Mais plus encore que sa créature, Burton soutient, en filigrane, ce qui deviendra son habituel discours d’opposition réel-imaginaire. Ici, cependant, la poésie tendre et macabre n’est pas aussi ostensible que dans la suite de sa carrière. Dans les faits, Burton oppose radicalement l’inhumanité suffisante, imbécile et méprisante de yuppies new-yorkais s’invitant chez les Maitland sans façon à la sur-sensibilité de l’adolescente morbide Lydia, et au mode de vie à la limite de la mièvrerie des authentiques campagnards. Tenanciers d’un magasin d’outillage, ils laissent ouvert pendant leur absence, comptant sur l’honnêteté des consommateurs, se font des cadeaux glamours comme du vernis à bois et du papier-peint, et pour finir meurent en voulant éviter d’écraser un chien. Tout cela est un brin simplet — mais Burton n’est pas un imbécile. La réelle opposition, il la place entre le matérialisme forcené des urbains des années 1980 — encore un clin d’œil à ses consuméristes commanditaires ? — et une forme délicate de spiritualité.
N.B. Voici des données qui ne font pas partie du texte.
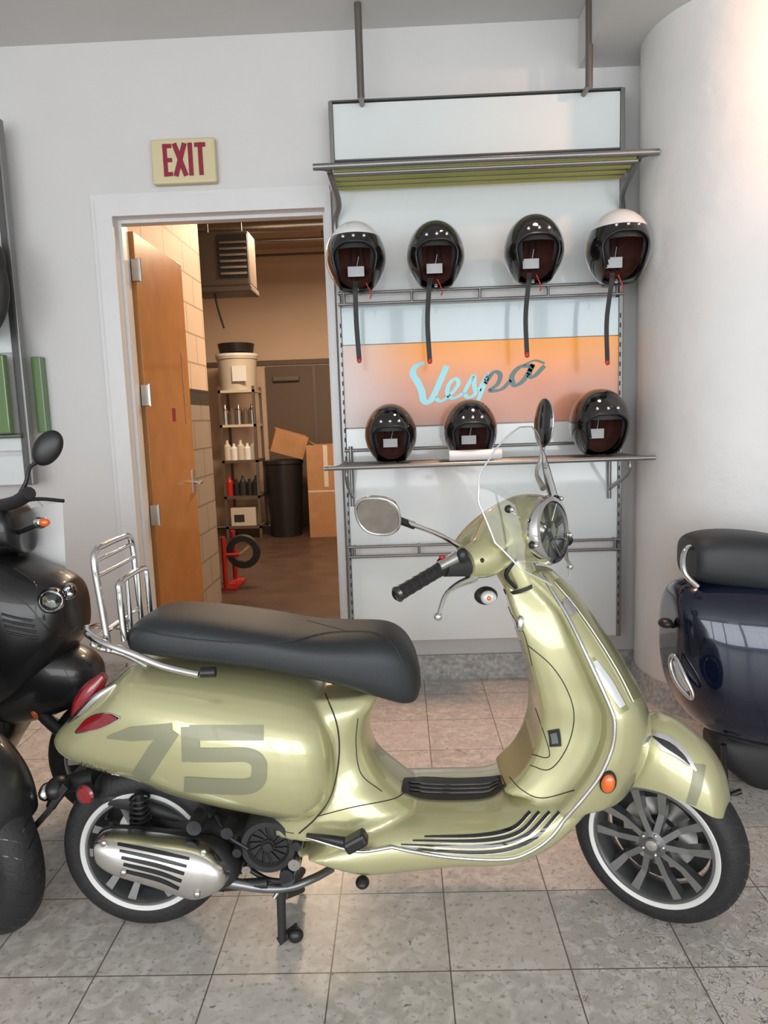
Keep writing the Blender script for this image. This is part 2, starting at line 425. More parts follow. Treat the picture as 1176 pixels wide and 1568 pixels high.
for k,(p0,p1,r,yy,m) in enumerate((((330,350),(520,342),0.06,7.6,M_steel),((330,372),(520,366),0.025,8.2,M_steel),((380,392),(520,400),0.015,9.2,M_heat))):
    A=T(*p0,yy);B=T(*p1,yy); B.z=A.z
    A.x-=0.6; B.x+=0.4
    pe=empty('ceiling_pipe',(A.x,yy,A.z))
    tube('run',[A,B],r,m,pe)
    for t in (0.3,0.75):
        C=A.lerp(B,t); tube('hanger',[C,(C.x,C.y,BZ)],0.006,M_heat,pe)
fl=T(455,333,6.9)
fe=empty('ceiling_light_fixture',(fl.x,6.9,BZ-0.25))
M_tubeL=mat('fluorescent',(1,0.9,0.75),0.5,emit=(1,0.78,0.52),es=4)
box('housing',(fl.x-0.6,6.82,fl.z+0.03),(fl.x+0.6,6.98,fl.z+0.09),M_white,fe,bev=0.01)
box('tube_cover',(fl.x-0.58,6.84,fl.z),(fl.x+0.58,6.96,fl.z+0.03),M_tubeL,fe)
for t in (-0.5,0.5): tube('hanger',[(fl.x+t,6.9,fl.z+0.08),(fl.x+t,6.9,BZ)],0.004,M_heat,fe)
A=T(318,362,6.6);B=T(395,450,6.6)
he=empty('unit_heater',(A.x,6.6,B.z))
box('case',(A.x-0.1,6.45,B.z+0.05),(B.x-0.03,6.75,A.z),M_heat,he,bev=0.02)
for k in range(6):
    z=B.z+0.14+k*(A.z-B.z-0.2)/6
    box('louvre_%d'%k,(A.x+0.14,6.41,z),(B.x-0.05,6.45,z+0.018),M_steel,he)
box('louvre_dark',(A.x+0.12,6.43,B.z+0.12),(B.x-0.04,6.449,A.z-0.03),M_blkm,he)
box('drip_tray',(A.x-0.12,6.43,B.z),(B.x-0.02,6.77,B.z+0.05),M_heat,he,bev=0.01)
tube('gas_line',[(A.x+0.05,6.5,B.z+0.02),(A.x+0.08,6.5,B.z-0.15),(A.x+0.12,6.5,B.z-0.3)],0.01,M_blkm,he)
for t in (0,0.3): tube('hanger',[(A.x+t,6.6,A.z-0.01),(A.x+t,6.6,BZ)],0.008,M_heat,he)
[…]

Il en va de Beetlejuice comme de son parent plus fragile, plus gracile : L’Aventure de Mme Muir — ses protagonistes ne trouvent leur bonheur que dans la mort. Les Maitland sont délivrés par la mort des contingences matérielles — mais leur condition leur permet surtout de réaliser un vœu, celui d’avoir une enfant, qu’ils retrouvent dans Lydia (qui, elle, ne s’épanouit réellement qu’au contact des fantômes). Non content de rouler ses censeurs dans la farine avec le personnage de Beetlejuice, Burton livre donc un film aux apparences passablement inoffensives, mais qui apparente l’espoir et la mort — une valeur rarement défendue. Subversif, intelligemment conçu, tout en demeurant un sommet de baroque délirant, Beetlejuice est donc une œuvre à ranger aux côtés des plus subtils des films de Burton — une catégorie aujourd’hui passablement tombée en déshérence, hélas.